Unlike TV’s “Robot Wars” or “BattleBots,” robots don’t go onto the field of play, hair all ablaze, so to speak, and ready to battle one another to the robot death in gladiator fashion. Instead, the VEX competition is task-oriented.

Collegiate teams earn points by stacking yellow cones on stationary goals (a possible 80 cones may be stacked on 10 goals), placing mobile goals in goal zones, having the highest stack and for parking the robot. A bonus is awarded to the team with the most points at the end of the autonomous period.

At the first competition, the team couldn't make its autonomous mode work until two days before the competition. This time around, “the autonomous (mode) will be properly programmed,” Jewell said.

Jacqueline Jacobson, a freshman robotics engineering major and one of the GCU Robotics Club’s programmers, was sitting crisscross on Wednesday in the middle of a VEX competition practice game field purchased recently through appropriations from the Associated Students of GCU. The practice field, a 12x12-foot foam mat surrounded by a perimeter and dappled with yellow, red and blue cones, stationary goals and colored scoring zones, is identical to the real field of play the team will compete in on Saturday.

With her shoes off (no shoes are allowed in the arena) and a laptop in hand, she was busy perfecting the programming for Tim the Thunderbot using a computer language called Robot-C.

“It’s like the programming language C, but the VEX Corp. has their own programming language. It’s already calibrated for their motors, their batteries,” said Jacobson, who competed in robotics events in high school.

At a lab table next to her, right outside of the practice field, sophomore health care administration major Hannah Baptista worked on a Google Docs file that documents everything the team has done to program, engineer and build the robot.

GCU's new competition robot, Tim the Thunderbot (right), is twice the size of its predecessor (left) and includes a vacuum-type claw and 10 motors instead of just three.

Baptista got into robotics thanks to Jewell: “I enjoy learning new things,” she said, and although it might seem like robotics has nothing to do with health care administration, she said technology is incorporated into everything these days, including health care.

Other club members will place that documentation in a notebook that the judges will review -- a robotics log of sorts.

The documentation is included in the judges’ assessment of the robotics teams. As Robotics Club faculty advisor and electrical engineering technology instructor Ed Koeneman said, these robotics events are designed to teach competitors good engineering skills, and a big part of engineering is documentation and communication.

The Robotics Club has been building this latest competition robot for the past three weeks, though they started brainstorming ideas in December, after that first competition. Since the second week of January, the club has been meeting for two hours a night three days a week to get ready for the Southwest VEX U Regional Qualifier this weekend.

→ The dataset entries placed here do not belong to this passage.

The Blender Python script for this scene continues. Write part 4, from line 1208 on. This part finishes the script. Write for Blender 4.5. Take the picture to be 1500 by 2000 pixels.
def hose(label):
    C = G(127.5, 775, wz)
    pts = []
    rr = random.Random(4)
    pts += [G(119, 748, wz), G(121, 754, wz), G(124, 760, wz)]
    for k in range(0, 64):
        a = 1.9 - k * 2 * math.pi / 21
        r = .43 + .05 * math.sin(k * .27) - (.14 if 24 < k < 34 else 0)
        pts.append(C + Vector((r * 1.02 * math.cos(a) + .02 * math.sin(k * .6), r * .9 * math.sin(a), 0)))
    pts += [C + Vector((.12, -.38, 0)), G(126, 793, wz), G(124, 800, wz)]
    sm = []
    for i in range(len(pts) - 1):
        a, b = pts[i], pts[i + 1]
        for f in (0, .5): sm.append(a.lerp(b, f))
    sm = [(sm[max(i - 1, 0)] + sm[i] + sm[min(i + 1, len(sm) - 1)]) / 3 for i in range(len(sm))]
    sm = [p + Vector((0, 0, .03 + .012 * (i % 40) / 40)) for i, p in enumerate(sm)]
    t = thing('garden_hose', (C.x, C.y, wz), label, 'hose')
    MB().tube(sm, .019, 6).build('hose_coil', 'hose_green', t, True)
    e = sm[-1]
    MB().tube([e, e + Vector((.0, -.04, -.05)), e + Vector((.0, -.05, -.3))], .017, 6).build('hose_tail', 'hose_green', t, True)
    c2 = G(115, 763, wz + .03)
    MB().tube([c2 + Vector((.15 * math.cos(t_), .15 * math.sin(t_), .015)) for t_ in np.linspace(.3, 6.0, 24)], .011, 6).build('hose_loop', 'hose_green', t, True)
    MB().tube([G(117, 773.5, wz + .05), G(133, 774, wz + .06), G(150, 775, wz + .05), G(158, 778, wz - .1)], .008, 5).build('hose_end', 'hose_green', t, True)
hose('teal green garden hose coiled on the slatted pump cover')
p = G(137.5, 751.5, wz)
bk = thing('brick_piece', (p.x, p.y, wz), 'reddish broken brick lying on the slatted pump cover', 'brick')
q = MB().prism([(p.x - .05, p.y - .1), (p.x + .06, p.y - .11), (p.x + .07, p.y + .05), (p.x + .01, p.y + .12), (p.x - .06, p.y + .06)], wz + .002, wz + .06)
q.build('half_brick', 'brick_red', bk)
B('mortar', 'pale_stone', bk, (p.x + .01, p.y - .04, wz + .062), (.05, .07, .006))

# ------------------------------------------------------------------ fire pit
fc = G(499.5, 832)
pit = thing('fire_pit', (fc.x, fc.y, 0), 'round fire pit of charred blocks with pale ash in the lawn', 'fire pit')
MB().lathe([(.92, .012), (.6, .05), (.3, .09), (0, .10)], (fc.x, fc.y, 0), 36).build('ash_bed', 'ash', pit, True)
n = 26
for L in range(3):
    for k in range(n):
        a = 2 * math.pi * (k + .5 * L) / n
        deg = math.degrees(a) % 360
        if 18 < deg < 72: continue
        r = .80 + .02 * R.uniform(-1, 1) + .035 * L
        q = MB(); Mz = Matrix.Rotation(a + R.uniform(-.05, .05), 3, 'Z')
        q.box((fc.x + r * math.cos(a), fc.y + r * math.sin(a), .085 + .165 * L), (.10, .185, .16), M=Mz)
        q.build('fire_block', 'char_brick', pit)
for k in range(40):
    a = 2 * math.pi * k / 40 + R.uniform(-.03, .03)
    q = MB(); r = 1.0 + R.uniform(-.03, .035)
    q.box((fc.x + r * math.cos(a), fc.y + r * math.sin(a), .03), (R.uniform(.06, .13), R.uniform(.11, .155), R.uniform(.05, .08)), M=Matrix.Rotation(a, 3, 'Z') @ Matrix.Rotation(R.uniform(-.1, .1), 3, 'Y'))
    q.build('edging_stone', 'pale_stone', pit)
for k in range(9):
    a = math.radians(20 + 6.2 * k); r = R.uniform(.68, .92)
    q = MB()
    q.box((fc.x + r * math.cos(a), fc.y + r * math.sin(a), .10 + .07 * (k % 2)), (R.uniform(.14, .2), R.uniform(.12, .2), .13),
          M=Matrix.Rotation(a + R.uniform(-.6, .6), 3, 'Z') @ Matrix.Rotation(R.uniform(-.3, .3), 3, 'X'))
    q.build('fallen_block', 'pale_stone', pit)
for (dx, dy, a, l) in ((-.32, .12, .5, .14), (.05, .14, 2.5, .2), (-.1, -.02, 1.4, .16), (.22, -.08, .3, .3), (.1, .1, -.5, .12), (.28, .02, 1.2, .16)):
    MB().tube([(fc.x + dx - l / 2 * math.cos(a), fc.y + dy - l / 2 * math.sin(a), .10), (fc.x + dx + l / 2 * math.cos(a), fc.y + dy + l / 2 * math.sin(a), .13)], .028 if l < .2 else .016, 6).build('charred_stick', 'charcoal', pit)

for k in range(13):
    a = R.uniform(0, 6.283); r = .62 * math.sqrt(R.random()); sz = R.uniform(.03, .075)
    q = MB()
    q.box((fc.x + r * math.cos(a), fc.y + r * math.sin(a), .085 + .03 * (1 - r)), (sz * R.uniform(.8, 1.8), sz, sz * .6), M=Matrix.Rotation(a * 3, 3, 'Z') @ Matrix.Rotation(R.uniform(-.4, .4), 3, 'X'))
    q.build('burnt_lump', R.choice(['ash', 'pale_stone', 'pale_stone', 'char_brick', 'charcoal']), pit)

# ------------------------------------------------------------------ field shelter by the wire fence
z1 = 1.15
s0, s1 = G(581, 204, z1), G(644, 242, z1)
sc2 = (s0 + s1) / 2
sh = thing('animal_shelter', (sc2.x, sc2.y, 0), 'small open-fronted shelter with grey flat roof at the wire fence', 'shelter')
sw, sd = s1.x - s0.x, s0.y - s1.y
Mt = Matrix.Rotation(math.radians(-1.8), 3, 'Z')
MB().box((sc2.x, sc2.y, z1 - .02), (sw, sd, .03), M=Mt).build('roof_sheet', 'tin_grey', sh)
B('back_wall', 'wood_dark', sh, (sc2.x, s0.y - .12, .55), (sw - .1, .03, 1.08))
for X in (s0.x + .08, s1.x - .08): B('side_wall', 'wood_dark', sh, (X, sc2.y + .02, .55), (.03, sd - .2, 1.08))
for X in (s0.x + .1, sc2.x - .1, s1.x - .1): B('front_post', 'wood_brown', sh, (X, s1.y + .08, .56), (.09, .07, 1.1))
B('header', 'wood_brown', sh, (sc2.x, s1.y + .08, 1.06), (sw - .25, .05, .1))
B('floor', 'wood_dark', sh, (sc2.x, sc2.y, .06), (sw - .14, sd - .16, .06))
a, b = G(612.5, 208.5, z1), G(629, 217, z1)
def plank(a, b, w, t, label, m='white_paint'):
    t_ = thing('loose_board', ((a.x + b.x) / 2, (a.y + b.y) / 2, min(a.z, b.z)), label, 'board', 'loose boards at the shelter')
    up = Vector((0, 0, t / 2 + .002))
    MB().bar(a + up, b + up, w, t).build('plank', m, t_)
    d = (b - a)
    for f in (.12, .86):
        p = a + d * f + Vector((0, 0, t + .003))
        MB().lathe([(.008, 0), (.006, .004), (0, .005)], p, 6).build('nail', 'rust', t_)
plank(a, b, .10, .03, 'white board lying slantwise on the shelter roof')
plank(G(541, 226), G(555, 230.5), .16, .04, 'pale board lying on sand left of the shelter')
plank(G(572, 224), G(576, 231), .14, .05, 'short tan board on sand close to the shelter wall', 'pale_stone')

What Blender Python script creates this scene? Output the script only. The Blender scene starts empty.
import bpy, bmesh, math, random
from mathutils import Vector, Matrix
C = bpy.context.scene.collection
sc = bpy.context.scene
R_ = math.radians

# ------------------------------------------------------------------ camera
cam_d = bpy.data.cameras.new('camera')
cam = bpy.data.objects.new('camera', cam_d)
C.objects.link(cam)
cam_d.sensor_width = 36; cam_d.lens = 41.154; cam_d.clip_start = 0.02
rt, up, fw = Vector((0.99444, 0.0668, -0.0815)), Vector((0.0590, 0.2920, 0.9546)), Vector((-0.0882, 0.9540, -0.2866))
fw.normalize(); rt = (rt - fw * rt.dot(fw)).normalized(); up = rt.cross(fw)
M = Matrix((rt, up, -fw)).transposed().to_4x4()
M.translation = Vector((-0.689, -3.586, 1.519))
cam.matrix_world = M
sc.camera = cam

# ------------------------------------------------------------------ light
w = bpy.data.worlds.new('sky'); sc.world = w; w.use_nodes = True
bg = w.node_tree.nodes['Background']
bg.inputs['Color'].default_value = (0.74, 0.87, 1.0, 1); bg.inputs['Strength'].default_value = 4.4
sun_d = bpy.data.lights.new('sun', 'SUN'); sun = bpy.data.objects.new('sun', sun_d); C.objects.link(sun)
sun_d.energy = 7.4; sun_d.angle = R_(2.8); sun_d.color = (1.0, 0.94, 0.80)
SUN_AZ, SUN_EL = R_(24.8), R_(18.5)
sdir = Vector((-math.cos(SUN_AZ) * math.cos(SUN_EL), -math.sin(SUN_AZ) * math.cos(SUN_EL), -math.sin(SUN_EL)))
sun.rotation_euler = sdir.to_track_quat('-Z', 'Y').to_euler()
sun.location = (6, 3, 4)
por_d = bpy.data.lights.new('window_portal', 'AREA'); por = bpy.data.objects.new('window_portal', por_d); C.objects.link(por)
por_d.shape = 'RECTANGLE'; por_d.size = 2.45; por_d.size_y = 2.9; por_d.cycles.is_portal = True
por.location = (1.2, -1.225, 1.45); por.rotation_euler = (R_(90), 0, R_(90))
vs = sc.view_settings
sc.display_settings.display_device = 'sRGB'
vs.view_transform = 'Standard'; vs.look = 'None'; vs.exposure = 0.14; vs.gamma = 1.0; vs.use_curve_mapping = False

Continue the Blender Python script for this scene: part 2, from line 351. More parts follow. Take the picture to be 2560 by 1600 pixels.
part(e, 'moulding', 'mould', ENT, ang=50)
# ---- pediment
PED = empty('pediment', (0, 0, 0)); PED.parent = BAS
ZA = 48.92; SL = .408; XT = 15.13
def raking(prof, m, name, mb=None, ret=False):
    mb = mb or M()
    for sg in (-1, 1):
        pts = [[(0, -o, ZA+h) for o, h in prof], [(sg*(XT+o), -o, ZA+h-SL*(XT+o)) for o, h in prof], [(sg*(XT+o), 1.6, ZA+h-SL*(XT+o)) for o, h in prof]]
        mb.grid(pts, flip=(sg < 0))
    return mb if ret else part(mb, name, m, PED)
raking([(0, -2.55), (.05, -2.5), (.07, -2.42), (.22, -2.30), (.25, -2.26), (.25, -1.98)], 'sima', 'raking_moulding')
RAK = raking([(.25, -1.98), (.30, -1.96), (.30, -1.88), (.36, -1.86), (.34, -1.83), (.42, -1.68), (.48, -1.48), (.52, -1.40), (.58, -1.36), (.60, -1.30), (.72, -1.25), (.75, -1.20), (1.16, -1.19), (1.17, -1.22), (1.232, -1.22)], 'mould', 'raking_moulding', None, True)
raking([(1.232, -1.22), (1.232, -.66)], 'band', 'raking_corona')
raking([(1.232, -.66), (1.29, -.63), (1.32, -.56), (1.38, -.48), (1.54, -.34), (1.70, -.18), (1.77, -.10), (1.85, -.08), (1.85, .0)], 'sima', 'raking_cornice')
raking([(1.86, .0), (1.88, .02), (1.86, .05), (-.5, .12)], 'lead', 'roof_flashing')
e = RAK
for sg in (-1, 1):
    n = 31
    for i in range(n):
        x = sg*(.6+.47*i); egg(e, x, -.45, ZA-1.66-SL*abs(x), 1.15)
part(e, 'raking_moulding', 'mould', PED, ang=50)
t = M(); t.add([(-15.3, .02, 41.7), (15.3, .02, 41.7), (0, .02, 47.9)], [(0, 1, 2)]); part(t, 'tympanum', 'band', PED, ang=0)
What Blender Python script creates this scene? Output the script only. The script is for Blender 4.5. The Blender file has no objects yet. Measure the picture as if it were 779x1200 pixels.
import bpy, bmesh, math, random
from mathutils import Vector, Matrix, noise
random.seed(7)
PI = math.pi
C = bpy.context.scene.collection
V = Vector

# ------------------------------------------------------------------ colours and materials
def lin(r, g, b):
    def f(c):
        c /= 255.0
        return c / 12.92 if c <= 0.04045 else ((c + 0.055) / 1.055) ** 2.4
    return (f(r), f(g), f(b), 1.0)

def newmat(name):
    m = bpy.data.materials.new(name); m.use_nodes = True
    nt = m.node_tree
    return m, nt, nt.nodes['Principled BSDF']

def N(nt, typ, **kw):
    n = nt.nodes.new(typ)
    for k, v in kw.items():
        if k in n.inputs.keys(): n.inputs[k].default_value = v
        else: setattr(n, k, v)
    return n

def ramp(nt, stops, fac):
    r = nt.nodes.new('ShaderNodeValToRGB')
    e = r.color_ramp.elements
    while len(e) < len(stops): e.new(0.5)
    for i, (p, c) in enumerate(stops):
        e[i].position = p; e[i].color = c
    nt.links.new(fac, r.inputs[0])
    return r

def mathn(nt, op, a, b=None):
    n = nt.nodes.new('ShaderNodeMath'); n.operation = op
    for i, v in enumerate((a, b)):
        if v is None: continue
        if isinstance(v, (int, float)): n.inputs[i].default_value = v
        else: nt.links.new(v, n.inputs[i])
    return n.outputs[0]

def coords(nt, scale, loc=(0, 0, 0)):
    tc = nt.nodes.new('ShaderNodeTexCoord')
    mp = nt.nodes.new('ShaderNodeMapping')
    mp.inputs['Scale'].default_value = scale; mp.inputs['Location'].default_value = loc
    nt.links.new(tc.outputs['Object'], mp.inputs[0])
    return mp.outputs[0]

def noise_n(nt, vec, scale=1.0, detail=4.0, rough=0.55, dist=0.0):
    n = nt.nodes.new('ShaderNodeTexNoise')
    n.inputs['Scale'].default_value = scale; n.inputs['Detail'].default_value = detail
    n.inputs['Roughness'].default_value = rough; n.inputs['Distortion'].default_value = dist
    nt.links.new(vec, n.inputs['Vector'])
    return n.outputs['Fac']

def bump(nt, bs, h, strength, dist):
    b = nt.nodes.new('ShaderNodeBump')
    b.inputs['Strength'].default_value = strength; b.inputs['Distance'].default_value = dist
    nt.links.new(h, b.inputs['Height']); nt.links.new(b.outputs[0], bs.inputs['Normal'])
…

About 20 of the GCU club’s 30 members will be at the competition. They want to make it to the top three, which would qualify the team for the VEX U World Championship.

“They’re very dedicated,” Koeneman said of the team, and they’re excited to see what their hulking Thunderbot 2.0 is able to do.

As Jacobson said, “I’m really just proud that it works. I never had a ’bot that works this well and this consistently. … Dang, I want to show this robot off!”